Se vedo uno scrapbook mi viene da sorridere.
Penso alle mani che hanno con cura ritagliato, selezionato, incollato pezzi di carta, immagini o foto e scritto parole che danno significato.
Penso alla creatività e all’originalità.
Penso allo spazio che possono trovare emozioni e pensieri su di sé, testimonianze di esperienze che scaldano e danno senso all’esistenza. È uno spazio che può anche proteggere quelle tracce preziose da attacchi rabbiosi, dal buio della tristezza, dal risucchio dell’angoscia.
Lo scrapbook è uno dei modi con cui raccogliere le proprie esperienze. È possibile farlo anche sottolineando frasi che ci hanno toccato in un libro, trascrivendo su un quadernino pensieri o poesie, raccogliendo canzoni o musiche che possiamo ascoltare, creando album fotografici…

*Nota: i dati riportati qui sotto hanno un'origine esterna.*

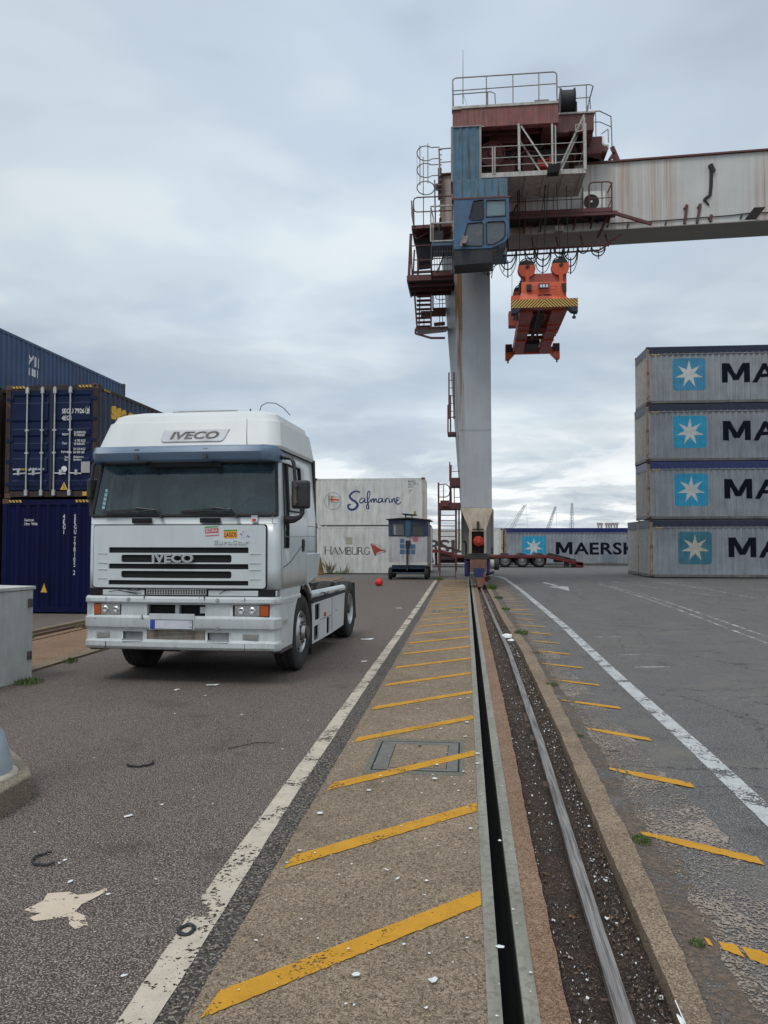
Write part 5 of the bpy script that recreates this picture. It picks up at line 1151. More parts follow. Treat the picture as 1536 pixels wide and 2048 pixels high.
# blue column carrying the cab
m = T_(); br2 = corr_breaks(-.43, .58, .26); corr_panel(m, br2, .03, (0, 28.95, 0), (1, 0, 0), (0, 1, 0), 15.48, 17.6); m.box(-.43, .58, 28.99, 29.9, 15.48, 17.6); colo = tb(m, 'cab_column', 'trolley_blue')
m = T_(); m.box(.581, .66, 28.93, 29.0, 15.5, 17.6); m.box(-.50, -.432, 28.93, 30.0, 15.5, 17.62); m.box(-.48, .66, 28.92, 29.0, 17.601, 17.64); tb(m, 'column_edge', 'rail_grey', colo)
m = T_(); m.box(-.43, 1.62, 28.75, 30.4, 14.72, 15.47); ch = tb(m, 'cab_head', 'trolley_blue', bevel=.015)
m = T_(); m.box(-.46, 1.72, 28.6, 30.5, 14.655, 14.715); tb(m, 'cab_roof_edge', 'oxide', ch)
# the cab itself: plates round real window openings
cy0 = 28.62
def cp(px, py): v = at(px, py, cy0); return (v.x, v.z)
def W2(pts): return [cp(*p) for p in pts]
def z5(x, y): return (800+x/3.84, 380+y/3.84)     # zoomed crop coordinates to photograph pixels
w1 = [z5(565, 85), z5(640, 75), z5(642, 215), z5(625, 230), z5(545, 230), z5(532, 215)]
w2 = [z5(662, 80), z5(810, 75), z5(812, 198), z5(662, 208)]
w3 = [z5(520, 258), z5(630, 248), z5(640, 262), z5(640, 415), z5(625, 430), z5(500, 430), z5(478, 415)]
w4 = [z5(672, 245), z5(795, 240), z5(808, 255), z5(806, 345), z5(790, 375), z5(712, 420), z5(665, 415), z5(662, 260)]
outer = [z5(412, 62), z5(838, 48), z5(826, 370), z5(810, 395), z5(700, 445), z5(430, 455), z5(412, 440)]
def plate_with_holes(outer, holes, y, thick):
    bm = bmesh.new(); edges = []
    for lp in [outer]+holes:
        vv = [bm.verts.new((x, y, z)) for x, z in lp]
        edges += [bm.edges.new((vv[i], vv[(i+1) % len(vv)])) for i in range(len(vv))]
    bmesh.ops.triangle_fill(bm, use_beauty=True, use_dissolve=False, edges=edges); bm.verts.index_update()
    vs = [tuple(v.co) for v in bm.verts]; fs = [tuple(v.index for v in f.verts) for f in bm.faces]; bm.free()
    return vs, fs
ho = [W2(w) for w in (w1, w2, w3, w4)]
m = T_(); vs, fs = plate_with_holes(W2(outer), ho, cy0, .05); m.add(vs, fs)
xl, xr = cp(*outer[0])[0], cp(*outer[1])[0]; ztop = 14.654; zbt = cp(*outer[5])[1]; zmid = cp(*outer[2])[1]
m.box(xl, xl+.05, cy0+.01, 30.4, zbt, ztop)                                # left wall
cabf = tb(m, 'cab', 'cab_blue', solid=.04)
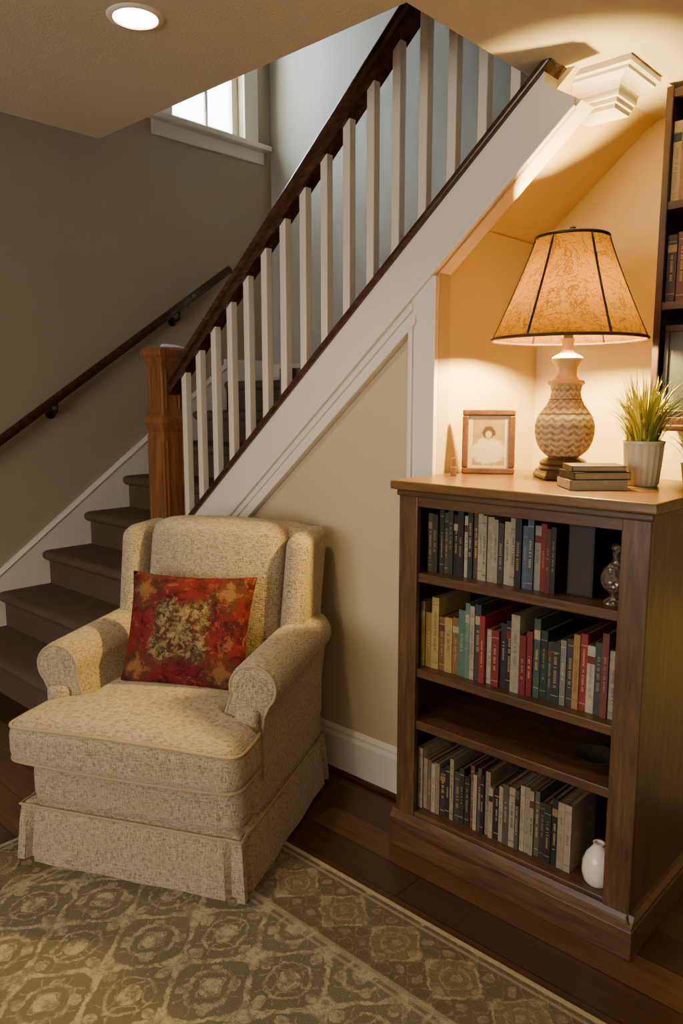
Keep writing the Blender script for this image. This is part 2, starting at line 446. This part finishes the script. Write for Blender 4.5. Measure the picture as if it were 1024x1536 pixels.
P1=[(92,84,48),(60,58,42),(40,38,34),(86,78,52),(52,50,38),(30,30,30),(46,42,36),(190,178,150),(44,60,50),(100,84,60),(190,174,140),(176,158,124),(192,176,144),(168,154,126),(58,54,48),(196,182,150),(176,160,126),(40,40,42),(86,112,134),(66,84,100),(160,156,146),(160,24,24),(110,28,24),(44,30,26),(80,62,44),(54,44,32),(38,30,26),(60,46,34)]
row('shelf_books',bx0+.072,-.955,.9205,by0+.03,P1,(.178,.212),(.013,.021))
book_box=MB(); book_box.box((-.95,by0+.06,.9205),(-.875,by0+.2,1.118),lin((34,26,22))); book_box.box((-.947,by0+.063,.925),(-.878,by0+.059,1.112),lin((50,38,30)))
book_box.obj('book_slipcase',m_book,bevel=.003)
P2=[(186,150,56),(166,122,38),(190,160,76),(142,92,36),(196,160,84),(166,112,56),(92,136,124),(112,146,134),(200,186,156),(60,66,64),(170,34,34),(210,196,166),(150,40,34),(40,40,44),(36,38,40),(190,176,148),(136,26,28),(156,34,34),(58,80,66),(40,62,54),(50,74,70),(46,60,60),(140,146,134),(66,60,52),(186,140,66),(176,50,44),(210,198,172),(60,60,56),(146,60,56),(190,176,144),(120,136,108),(70,80,74)]
row('shelf_books.001',bx0+.055,bx1-.034,.6135,by0+.02,P2,(.165,.235),(.014,.028),(.15,.2))
P4=[(196,176,140),(186,164,128),(120,96,66),(200,182,146),(160,138,106),(74,66,56),(50,46,42),(188,170,136),(90,84,74),(56,52,46),(38,36,36),(140,86,56),(190,172,138),(90,88,78),(52,44,40),(176,158,128),(180,162,130),(44,40,38),(184,166,134),(90,76,60)]
row('shelf_books.002',bx0+.055,-.868,.1325,by0+.02,P4,(.155,.208),(.012,.022),(.14,.2))

vm=M('white_ceramic'); vm.color(lin((225,218,205))).rough(.15); m_cer=vm.m
lathe('white_vase',[(.001,0),(.028,0),(.037,.01),(.0425,.032),(.0415,.06),(.033,.084),(.021,.1),(.014,.11),(.016,.118),(.012,.118),(.009,.105),(.001,.09)],m_cer,None,40,(-.812,by0+.04,.1325))
gm=M('mercury_glass'); vv=gm.voro(gm.obj(),70); gm.color(lin((120,104,88))).rough(.25).bump(vv,.8,.01); gm.set('Metallic',.5)
lathe('glass_decanter',[(.001,0),(.03,0),(.03,.006),(.014,.016),(.012,.024),(.026,.034),(.037,.05),(.04,.067),(.035,.087),(.02,.104),(.011,.114),(.011,.14),(.015,.145),(.014,.155),(.001,.16)],gm.m,None,40,(-.812,by0+.06,.9205))
lathe('trinket_dish',[(.001,0),(.03,0),(.034,.004),(.058,.014),(.064,.02),(.06,.02),(.03,.009),(.001,.008)],paint('pewter',(74,66,56),.3,0),None,32,(-.87,by0+.12,.4405))

# ---------------------------------------------------------------- table lamp
lp=empty('table_lamp',(-1.135,2.24,1.2065))
m=M('lamp_ceramic'); v=m.obj()
sep=m.nt.nodes.new('ShaderNodeSeparateXYZ'); m.nt.links.new(v,sep.inputs[0])
X=E(m.nt,sep.outputs[0]);Y=E(m.nt,sep.outputs[1]);Z=E(m.nt,sep.outputs[2])
a=Y.atan2(X)
chev=((a*8).sin().abs()*3.0+Z*330).sin()*.5+.5
bands=(Z-.2).abs().near(0,.003,.5).mx((Z-.245).near(0,.003,.5))
rough=m.noise(v,70,5,.75)
h=chev*.22+rough*.78-bands*.3
m.color(m.ramp(h,[(.28,lin((100,82,58))),(.48,lin((164,144,110))),(.72,lin((208,190,152)))])).rough(.6).bump(h,.9,.007); m_lampc=m.m
m_foot=wood('lamp_foot',(40,24,14),(96,64,38),(60,60,60),.35,.5)
m_shadecream=paint('lamp_neck',(186,162,110),.4,.1)
o=loft('foot_plate',[[(h*math.cos(math.pi/4+math.pi/2*i),h*math.sin(math.pi/4+math.pi/2*i),z) for i in range(4)] for h,z in ((.108,0),(.108,.012),(.1,.018),(.1,.026))],m_foot,lp)
o.rotation_euler=(0,0,.75); b=o.modifiers.new('b','BEVEL'); b.width=.004; b.segments=2
lathe('foot',[(.001,.024),(.072,.024),(.076,.032),(.07,.04),(.074,.048),(.066,.058),(.05,.064),(.046,.072),(.001,.072)],m_foot,lp,40)
body=[(.001,.068),(.052,.07),(.061,.078),(.075,.092),(.085,.114),(.0905,.14),(.0905,.166),(.083,.192),(.068,.214),(.055,.232),(.047,.25),(.044,.268),(.047,.284),(.05,.29)]
lathe('body',body,m_lampc,lp,64)
lathe('neck',[(.05,.288),(.056,.294),(.054,.302),(.036,.308),(.03,.318),(.03,.334),(.036,.352),(.046,.362),(.048,.37),(.04,.378),(.022,.386),(.016,.4),(.018,.42),(.02,.43),(.001,.432)],m_shadecream,lp,40)
lathe('socket',[(.001,.43),(.015,.43),(.015,.475),(.012,.478),(.001,.478)],m_black,lp,20)
bm_=M('bulb'); bm_.color((0,0,0,1)); bm_.b.inputs['Emission Color'].default_value=(1,.66,.19,1); bm_.b.inputs['Emission Strength'].default_value=4000
lathe('bulb',[(.001,.478),(.012,.48),(.016,.495),(.028,.52),(.03,.54),(.022,.56),(.001,.57)],bm_.m,lp,20)
z0,z1=.425,.728
def shr(t): return .106+(.230-.106)*((1-t)**1.12)
sp=[(shr(i/14),z0+(z1-z0)*i/14) for i in range(15)]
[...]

Ognuno può trovare lo strumento più vicino a sé per poter avere concretamente delle tracce di situazioni in cui si è stati bene, sono state riconosciute proprie qualità, hanno trovato spazio parti vitali. Queste tracce diventano fondamentali nei momenti in cui si incontra la tempesta o ci si ritrova nel deserto: sono i nostri punti fermi, a cui aggrapparci per aver fiducia nel fatto che la tempesta può finire e per trovare un piccolo villaggio ai margini del deserto. Così possiamo riprendere contatto con altri aspetti della realtà e del mondo interno che sono stati sopraffatti. È una sfida poter dare alle esperienze “buone” un contenitore esterno, concreto, che supporti quello interno ancora troppo fragile e incerto o celato dalla nebbia del dolore.
Penso che, nei momenti più tormentati, ricordare che quelle sono state esperienze da noi sentite e trascritte le faccia sembrare più nostre e vere e ci consenta di poter credere che, se ci sono state quella volta, potranno esserci ancora.